'You Can Read God’s Story. Or You Can Live It.'
Right in the middle of the most generous offer in his sermon, Paul stops and issues a warning. “Take care that what the prophets have said does not happen to you.” He then quotes the prophet Habakkuk: the scoffing world, trained to dismiss what it would never believe even if someone told it. Two thousand years ago Paul saw exactly the instinct we see today — the polite disengagement, the comfortable assumption that the story doesn’t really require anything from you. The offer of forgiveness and justification through Jesus is standing wide open. And Paul’s word is: take care. This requires intentionality. Open doors don’t carry you through — they wait for you to walk through them.

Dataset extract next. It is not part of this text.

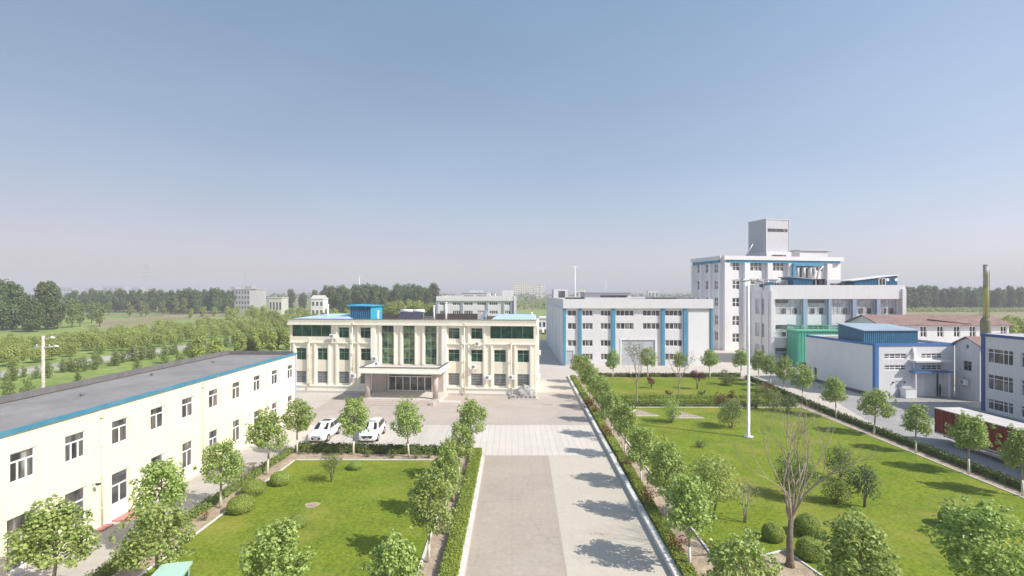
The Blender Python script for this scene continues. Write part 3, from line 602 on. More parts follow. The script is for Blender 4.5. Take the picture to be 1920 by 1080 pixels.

The people who rejected the message locked themselves out. Paul doesn’t say God closed the door. He says they closed it themselves. They did not consider themselves worthy of eternal life — which is one of the most haunting phrases in the passage. Not unworthy by God’s verdict. Unworthy by their own. And the people who stepped in? Paul and Barnabas were expelled from the region, driven out of town. And Luke closes the whole passage with this: “The disciples were filled with joy and with the Holy Spirit.” Not because things went well. Because they were inside the true story, moving with the Author — and they knew it. The joy was structural, not circumstantial.
Reading the story is safe. It costs nothing. You can observe the characters, appreciate the plot, admire the Author — and stay exactly where you are. Living it is different. The characters in this passage didn’t read about the gospel. They walked into it. They let it cost them something and change where they were going. That is the invitation standing at the end of Paul’s sermon, and it is the same invitation standing at the end of this one.
Don’t just read the gospel. Live it.
What would it mean this week to take one step further in — not in general, but specifically, in one area of your life where you have been reading from a comfortable distance?